While in Russia the presidential campaign passed under the motto «Win or You'll Lose!», which sounded relevant and had solid ground at the moment, Ukraine is offered just the superstructure, without any foundation. This alone raises the said experiment's purity many times over, since the Ukrainian people is being fed a secondhand propaganda product with a lot of seasoning, considering the alleged incriminating evidence against Boris Yeltsin's family, Russian rackets laundering IMF money, but without any opportunities for the current regime to solve any of the problems of the Ukrainian electorate, even if only for the duration of the campaign. And there is not much time left for the big date, October 31. Arrears accumulated over a number of years are expected to be redeemed in hryvnias and the national currency is going down as a result of the financial crisis drawn out over a year, concealed emissions, and with price jumps triggered off by the fuel crisis.
However, even now, two months before the election date, the media project (something like «Kuchma — Our Leader, Helmsman, Lenin, Mao, Pinochet, de Gaulle, Washington, et al.») is drawing to a close. Perhaps because of recent forum held by 20 pro-President parties, offering less virtual and more practical (compared to mediacracy) methods of pushing the President through to the second term in office. The multiparty host, of which Leonid Kuchma spoke so degradingly quite recently, strained its brain and came up with an optimally simple decision: collect the voters' signatures again to secure 16 million votes for Leonid Kuchma. We all know that this maneuver is meant to lend credibility to crude falsification of the election returns. Yet the President's men are going along with it, meaning that mediacracy cannot guarantee the desired effect and has to be reinforced using such techniques.

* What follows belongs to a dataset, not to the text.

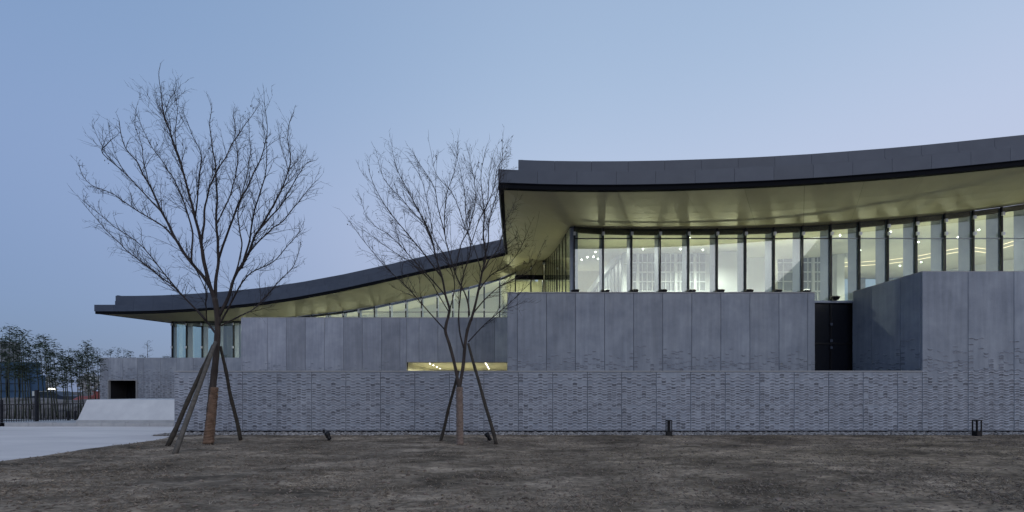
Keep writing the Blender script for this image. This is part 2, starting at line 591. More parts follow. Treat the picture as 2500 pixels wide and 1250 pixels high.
def density(z):
    if z < 1.55:
        return 1.0
    if z < 2.2:
        return 1.0 - 0.35 * (z - 1.55) / 0.65
    t = max(0.0, (3.4 - z) / 1.2)
    return 0.65 * t ** 1.2


def relief_mesh(w, z0, z1, variant):
    """courses of curved tile edges, crest and trough in turn, with darker tile faces and painted lip shade between them"""
    key = (round(w, 3), round(z0, 2), round(z1, 2), variant)
    if key in _rm:
        return _rm[key]
    rg_ = random.Random(variant * 91 + 5)
    nc = max(1, round(w / 0.1715))
    cw = w / nc
    b_ = MB()
    N = 6
    A = 0.026
    for c in range(nc):
        sg = 1 if c % 2 == 0 else -1
        bias = rg_.choice((-0.15, 0.0, 0.0, 0.2, 0.35))
        for k, zk in enumerate(ROWS):
            top = ROWS[k + 1] if k + 1 < len(ROWS) else zk + 0.09
            if zk - A < z0 + 0.01 or zk + A + 0.014 > z1 - 0.03:
                rg_.random(); rg_.random()
                continue
            on = rg_.random() < density(zk) * 0.96
            fill = rg_.random()
            x0 = c * cw
            wave = lambda t: sg * A * math.sin(math.pi * t)
            th = 0.016
            pr = 0.012
            if on:
                e0 = 0.004 / cw if c == 0 else 0.0
                e1 = 0.004 / cw if c == nc - 1 else 0.0
                vs, fs = [], []
                for i in range(N + 1):
                    t = e0 + (1 - e0 - e1) * i / N
                    x = x0 + t * cw
                    z = zk + wave(t)
                    vs += [(x, 0.001, z), (x, -pr, z + 0.001), (x, -pr * 0.75, z + th), (x, 0.001, z + th + 0.004)]
                for i in range(N):
                    a = i * 4
                    fs += [(a, a + 4, a + 5, a + 1), (a + 1, a + 5, a + 6, a + 2), (a + 2, a + 6, a + 7, a + 3)]
                fs += [(0, 1, 2, 3), (N * 4 + 3, N * 4 + 2, N * 4 + 1, N * 4)]
                b_.add(vs, fs, 0 if zk < 2.15 else 2)
                # the dark tile face; partial crescents paint in the shade under the tile lip
                hi = density(zk)
                if fill < 0.92 * hi or zk > 2.15:
                    full = fill < (0.30 + bias) * hi
                    dz = (zk - (ROWS[k - 1] if k else 0.0)) if True else 0
                    vs, fs = [], []
                    for i in range(N + 1):
                        t = 0.07 + 0.86 * i / N
                        x = x0 + t * cw
                        zt = zk + wave(t) - 0.001
                        if full:
                            zb = zk + wave(t) - dz + th + 0.004
                        elif sg > 0:
                            zb = zk - 0.012 - 0.4 * (zt - zk)
                        else:
                            zb = zt - min(0.04, dz * 0.45)
                        zb = max(zb, z0 + 0.01)
                        zb = min(zb, zt - 0.002)
                        vs += [(x, -0.002, zb), (x, -0.004, zt)]
                    for i in range(N):
                        a = i * 2
                        fs.append((a, a + 2, a + 3, a + 1))
                    b_.add(vs, fs, 1 if zk < 2.15 else 3)
    _rm[key] = b_.mesh('wave_relief', [M['ridge'], M['tile'], M['panel'], M['tile_faint']]) if b_.v else None
    return _rm[key]


GAP = 0.014


def wall_run(wall, y, rects, m, rot=0.0, origin=None, relief=True):
    """rects: (x0, x1, z0, z1) of single panels on a plane; each becomes a panel with its own relief"""
    for i, (x0, x1, z0, z1) in enumerate(rects):
        w = x1 - x0 - GAP
        h = z1 - z0 - 0.008
        if rot == 0.0:
            loc = (x0 + GAP / 2, y + _rr.uniform(0, 0.003), z0 + 0.004)
        else:
            loc = (y, x0 - GAP / 2, z0 + 0.004)       # plane x = y, running towards the camera from far end x0
            w = abs(x1 - x0) - GAP
        p = link('panel', panel_mesh(w, h, m), wall, loc, rot)
        if relief and z0 < 3.2:
            me = relief_mesh(w, z0, min(z1, 3.5), (i * 5 + int(y * 3)) % 7)
            if me:
                q = link('wave_relief', me, p, (0, 0, -(z0 + 0.004)))
                q['kind'] = 'stuff'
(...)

As for technologies (most likely paid for by the customer in advance), they cannot even promise to reach the target set. Neither the President's false assurances, other affiliated politicians' blather (even less so the said parties' support), nor the gala shows with pop stars being staged all over Ukraine can play the role of agents of influence. Either the people are no longer as brainwashed as they used to be, or the reason is the quality of the commodity being hawked. One cannot help but notice that this commodity — I mean the current President — does not have even a handful of enthusiastic buyers, just soldiers acting on their commander's orders. Perhaps because this commodity lacks the required consumer value which makes one buy things like soap — so as to use this real soap to wash off real dirt, even given minimum publicity ratings. No ideology, no personal charms, no previous merits, no plans for the foreseeable future which one could seriously discuss. Just the pet word stability, something no one can assess or sense in any conceivable way, and which no one believes, of course. The thing is that all of Mr. Kuchma's image-makers are violating a key law of advertising: address the public's positive mental associations, if not needs, relying on the commodity's minimum positive «ingredients.»
Our mediacracy should be congratulated: it is falling into a trap it has itself laid. After trampling on such a human trait as confidence, it is once again referring to this basic factor of normal democratic power, in other words finishing off the reelection project. Still, the experiment continues. Regardless of the outcome, we are in for either of two things: a new President with fresh opportunities or self-understanding which cannot be compared to anything else, along with the final victory of mediacracy, of course.